===== DATA LINES =====
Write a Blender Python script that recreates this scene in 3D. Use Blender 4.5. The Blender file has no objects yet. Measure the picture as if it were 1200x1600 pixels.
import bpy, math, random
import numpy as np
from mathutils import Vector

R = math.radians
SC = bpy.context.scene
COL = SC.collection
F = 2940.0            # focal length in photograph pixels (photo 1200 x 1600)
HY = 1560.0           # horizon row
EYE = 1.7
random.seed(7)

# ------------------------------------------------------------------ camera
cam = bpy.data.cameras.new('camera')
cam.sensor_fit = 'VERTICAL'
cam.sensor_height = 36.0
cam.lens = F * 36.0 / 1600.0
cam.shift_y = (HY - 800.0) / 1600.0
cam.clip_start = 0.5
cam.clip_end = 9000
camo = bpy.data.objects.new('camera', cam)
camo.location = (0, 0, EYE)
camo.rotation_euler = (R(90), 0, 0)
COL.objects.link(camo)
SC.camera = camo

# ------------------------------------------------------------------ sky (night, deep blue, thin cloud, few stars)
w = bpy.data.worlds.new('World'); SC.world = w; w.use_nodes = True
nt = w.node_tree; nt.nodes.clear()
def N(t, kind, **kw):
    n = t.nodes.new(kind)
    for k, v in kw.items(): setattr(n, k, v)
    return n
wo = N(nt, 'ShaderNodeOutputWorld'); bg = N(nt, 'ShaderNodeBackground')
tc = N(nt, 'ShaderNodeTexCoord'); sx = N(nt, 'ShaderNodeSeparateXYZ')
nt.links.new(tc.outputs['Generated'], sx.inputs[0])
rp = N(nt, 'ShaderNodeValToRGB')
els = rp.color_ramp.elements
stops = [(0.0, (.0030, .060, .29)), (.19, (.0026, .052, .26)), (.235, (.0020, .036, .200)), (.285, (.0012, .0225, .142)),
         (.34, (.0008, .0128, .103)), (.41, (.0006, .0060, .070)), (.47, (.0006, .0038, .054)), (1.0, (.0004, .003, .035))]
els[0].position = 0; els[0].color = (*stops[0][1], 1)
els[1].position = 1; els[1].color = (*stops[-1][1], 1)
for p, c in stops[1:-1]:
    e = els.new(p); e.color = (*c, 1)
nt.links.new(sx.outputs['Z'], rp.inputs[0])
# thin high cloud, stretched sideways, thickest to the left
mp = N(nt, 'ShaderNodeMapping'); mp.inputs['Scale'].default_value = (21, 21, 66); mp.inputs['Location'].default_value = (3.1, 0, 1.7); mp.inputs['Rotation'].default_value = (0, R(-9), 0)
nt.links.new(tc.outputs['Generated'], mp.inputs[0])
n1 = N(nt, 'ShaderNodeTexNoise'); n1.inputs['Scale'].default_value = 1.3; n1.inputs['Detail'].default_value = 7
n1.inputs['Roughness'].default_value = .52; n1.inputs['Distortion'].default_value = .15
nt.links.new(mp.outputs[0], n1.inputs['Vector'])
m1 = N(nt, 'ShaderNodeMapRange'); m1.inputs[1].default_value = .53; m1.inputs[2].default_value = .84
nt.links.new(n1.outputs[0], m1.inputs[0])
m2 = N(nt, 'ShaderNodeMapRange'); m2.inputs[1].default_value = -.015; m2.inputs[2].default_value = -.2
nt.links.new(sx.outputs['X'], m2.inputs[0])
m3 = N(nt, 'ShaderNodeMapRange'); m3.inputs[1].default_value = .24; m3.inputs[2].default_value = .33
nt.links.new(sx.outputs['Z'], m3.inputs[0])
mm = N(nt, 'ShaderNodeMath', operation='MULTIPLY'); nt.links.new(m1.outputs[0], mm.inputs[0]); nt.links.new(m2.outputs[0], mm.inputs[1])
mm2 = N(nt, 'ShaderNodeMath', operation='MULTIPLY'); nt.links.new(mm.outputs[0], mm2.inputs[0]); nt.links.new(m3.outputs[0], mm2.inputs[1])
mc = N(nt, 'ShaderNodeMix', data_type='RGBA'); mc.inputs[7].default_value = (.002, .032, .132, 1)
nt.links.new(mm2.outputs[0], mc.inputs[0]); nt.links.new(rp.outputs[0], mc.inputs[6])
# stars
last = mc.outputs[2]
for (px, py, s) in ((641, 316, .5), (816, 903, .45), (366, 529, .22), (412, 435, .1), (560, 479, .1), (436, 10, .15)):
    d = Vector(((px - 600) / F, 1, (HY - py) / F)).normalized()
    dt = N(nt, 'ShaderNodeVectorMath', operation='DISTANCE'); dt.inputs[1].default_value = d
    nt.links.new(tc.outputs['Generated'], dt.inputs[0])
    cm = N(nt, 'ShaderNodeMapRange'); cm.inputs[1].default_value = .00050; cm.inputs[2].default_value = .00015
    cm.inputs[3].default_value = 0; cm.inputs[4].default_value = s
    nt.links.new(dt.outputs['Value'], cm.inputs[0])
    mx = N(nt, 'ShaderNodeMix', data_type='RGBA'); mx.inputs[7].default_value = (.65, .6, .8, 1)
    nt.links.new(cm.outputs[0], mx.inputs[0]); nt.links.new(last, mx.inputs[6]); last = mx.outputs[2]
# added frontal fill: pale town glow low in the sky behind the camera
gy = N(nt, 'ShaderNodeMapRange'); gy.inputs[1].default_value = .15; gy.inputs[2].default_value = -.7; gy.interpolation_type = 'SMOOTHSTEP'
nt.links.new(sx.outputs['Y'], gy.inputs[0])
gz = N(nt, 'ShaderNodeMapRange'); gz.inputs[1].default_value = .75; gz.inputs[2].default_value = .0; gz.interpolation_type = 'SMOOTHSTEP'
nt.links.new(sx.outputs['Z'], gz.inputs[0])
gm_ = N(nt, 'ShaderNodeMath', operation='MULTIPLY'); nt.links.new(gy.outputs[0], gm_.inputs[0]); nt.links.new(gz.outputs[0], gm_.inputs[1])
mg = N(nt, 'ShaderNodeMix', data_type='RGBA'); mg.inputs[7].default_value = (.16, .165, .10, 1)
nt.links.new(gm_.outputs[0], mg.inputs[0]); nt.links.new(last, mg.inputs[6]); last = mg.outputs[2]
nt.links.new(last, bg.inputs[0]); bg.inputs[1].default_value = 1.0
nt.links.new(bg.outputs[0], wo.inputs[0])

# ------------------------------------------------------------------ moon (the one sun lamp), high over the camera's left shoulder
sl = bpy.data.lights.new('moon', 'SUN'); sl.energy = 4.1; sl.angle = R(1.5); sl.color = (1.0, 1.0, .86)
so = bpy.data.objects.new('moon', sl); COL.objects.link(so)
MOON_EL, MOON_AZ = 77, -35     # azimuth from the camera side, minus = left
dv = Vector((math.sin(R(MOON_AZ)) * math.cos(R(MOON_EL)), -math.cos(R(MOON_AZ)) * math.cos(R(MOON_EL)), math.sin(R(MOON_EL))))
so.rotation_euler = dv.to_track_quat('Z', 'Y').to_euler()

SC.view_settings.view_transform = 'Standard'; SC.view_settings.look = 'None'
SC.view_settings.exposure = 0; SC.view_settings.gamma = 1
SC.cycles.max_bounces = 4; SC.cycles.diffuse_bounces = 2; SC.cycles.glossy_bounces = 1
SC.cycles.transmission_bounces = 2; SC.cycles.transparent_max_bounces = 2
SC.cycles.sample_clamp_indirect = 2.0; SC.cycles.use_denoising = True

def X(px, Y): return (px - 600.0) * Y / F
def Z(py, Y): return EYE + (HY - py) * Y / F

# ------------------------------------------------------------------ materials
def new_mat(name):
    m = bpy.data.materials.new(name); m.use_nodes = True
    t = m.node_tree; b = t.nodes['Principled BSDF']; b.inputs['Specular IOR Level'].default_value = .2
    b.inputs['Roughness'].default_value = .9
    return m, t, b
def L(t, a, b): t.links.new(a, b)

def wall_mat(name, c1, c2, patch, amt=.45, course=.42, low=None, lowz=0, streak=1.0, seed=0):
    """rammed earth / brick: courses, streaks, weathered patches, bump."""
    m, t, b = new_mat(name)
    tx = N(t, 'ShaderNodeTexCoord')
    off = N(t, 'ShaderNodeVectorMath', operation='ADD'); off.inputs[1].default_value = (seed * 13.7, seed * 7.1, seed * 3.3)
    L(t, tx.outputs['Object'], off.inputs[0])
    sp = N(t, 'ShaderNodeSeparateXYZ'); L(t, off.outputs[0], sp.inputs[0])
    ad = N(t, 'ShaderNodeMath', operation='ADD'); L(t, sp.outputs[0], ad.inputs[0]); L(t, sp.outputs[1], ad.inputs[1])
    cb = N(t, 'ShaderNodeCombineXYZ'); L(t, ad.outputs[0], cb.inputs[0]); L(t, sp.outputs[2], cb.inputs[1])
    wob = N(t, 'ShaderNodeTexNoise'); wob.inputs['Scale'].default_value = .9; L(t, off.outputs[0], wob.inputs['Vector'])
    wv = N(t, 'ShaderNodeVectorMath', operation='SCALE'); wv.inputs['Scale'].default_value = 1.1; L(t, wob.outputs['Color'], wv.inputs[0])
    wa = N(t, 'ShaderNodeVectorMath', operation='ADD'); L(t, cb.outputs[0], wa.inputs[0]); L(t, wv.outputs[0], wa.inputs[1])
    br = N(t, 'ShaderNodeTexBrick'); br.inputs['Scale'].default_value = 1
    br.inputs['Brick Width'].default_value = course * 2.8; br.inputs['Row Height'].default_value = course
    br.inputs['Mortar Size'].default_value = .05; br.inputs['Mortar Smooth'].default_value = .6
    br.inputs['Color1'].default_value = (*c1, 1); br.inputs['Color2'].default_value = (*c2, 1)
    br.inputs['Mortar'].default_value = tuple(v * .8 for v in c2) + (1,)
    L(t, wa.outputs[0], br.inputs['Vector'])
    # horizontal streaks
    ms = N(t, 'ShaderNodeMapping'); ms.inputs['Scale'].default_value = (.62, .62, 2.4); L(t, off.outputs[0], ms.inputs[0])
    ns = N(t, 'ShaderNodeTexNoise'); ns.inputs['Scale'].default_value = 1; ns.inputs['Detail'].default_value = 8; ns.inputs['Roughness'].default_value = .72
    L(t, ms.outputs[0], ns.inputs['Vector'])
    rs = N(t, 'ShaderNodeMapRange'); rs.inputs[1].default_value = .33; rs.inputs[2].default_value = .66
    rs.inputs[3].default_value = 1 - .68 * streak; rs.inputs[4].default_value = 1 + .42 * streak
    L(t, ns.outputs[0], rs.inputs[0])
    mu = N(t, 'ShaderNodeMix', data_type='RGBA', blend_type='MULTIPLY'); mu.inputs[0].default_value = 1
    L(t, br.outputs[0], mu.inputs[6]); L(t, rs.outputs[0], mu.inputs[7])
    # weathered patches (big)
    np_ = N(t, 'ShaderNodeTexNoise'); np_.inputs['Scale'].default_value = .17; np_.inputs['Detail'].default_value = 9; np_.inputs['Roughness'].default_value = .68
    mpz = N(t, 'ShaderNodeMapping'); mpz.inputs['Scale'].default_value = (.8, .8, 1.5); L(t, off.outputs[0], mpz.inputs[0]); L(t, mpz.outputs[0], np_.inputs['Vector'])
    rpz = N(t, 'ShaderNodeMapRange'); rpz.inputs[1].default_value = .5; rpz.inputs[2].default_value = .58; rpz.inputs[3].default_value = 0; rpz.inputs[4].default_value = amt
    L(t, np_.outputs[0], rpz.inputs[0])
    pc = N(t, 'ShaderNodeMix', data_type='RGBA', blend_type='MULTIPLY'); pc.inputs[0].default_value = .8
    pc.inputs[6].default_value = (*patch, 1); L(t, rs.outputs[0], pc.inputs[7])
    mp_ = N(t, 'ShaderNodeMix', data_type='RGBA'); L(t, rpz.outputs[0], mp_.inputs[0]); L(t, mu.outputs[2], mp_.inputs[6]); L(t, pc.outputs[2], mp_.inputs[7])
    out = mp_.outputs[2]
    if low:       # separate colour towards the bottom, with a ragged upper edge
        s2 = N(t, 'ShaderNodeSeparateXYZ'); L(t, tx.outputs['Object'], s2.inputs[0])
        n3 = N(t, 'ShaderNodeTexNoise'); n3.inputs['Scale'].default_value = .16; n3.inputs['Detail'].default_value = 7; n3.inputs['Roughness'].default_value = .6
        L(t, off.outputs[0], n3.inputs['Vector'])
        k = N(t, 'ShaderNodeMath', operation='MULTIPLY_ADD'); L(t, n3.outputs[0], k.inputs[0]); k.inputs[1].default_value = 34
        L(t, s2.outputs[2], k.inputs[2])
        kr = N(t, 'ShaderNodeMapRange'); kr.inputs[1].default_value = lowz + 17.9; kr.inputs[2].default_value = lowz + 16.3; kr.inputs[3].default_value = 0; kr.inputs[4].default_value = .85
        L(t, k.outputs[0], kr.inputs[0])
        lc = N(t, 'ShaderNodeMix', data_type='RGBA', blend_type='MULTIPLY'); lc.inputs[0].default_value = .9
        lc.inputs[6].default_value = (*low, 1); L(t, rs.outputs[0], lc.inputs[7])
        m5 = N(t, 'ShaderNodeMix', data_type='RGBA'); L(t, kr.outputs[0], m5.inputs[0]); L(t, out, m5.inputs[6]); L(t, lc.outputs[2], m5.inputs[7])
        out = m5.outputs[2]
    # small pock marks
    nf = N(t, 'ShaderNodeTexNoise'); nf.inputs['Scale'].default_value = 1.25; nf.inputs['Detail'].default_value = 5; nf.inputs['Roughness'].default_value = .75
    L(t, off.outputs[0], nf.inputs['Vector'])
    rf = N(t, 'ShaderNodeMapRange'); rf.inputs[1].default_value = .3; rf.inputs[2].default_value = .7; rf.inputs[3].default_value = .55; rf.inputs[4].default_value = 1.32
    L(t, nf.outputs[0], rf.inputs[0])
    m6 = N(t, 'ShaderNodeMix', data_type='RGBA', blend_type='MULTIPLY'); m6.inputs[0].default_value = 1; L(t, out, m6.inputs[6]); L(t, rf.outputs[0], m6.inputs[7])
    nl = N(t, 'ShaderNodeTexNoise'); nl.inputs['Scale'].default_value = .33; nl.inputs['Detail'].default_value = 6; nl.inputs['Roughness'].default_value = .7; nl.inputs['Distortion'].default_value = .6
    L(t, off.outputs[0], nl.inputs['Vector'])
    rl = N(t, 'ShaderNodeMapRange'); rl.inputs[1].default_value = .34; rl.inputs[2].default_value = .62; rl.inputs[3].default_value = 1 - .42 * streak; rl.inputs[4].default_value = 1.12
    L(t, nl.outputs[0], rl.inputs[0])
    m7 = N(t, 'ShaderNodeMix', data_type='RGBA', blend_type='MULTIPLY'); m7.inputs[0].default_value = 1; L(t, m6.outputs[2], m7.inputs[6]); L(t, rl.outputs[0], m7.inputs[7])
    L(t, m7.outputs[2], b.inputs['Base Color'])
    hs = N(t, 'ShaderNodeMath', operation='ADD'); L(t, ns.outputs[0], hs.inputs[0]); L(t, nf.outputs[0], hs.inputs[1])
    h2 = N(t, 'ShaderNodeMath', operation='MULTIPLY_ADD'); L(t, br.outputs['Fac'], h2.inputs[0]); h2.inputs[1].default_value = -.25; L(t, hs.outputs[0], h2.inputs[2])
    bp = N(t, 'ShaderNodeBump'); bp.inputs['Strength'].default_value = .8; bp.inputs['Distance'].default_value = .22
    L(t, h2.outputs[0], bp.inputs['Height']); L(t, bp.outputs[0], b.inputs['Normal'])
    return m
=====
Out of the material above, select every line that holds the string "objects".

**REPLY:**
Write a Blender Python script that recreates this scene in 3D. Use Blender 4.5. The Blender file has no objects yet. Measure the picture as if it were 1200x1600 pixels.
camo = bpy.data.objects.new('camera', cam)
COL.objects.link(camo)
so = bpy.data.objects.new('moon', sl); COL.objects.link(so)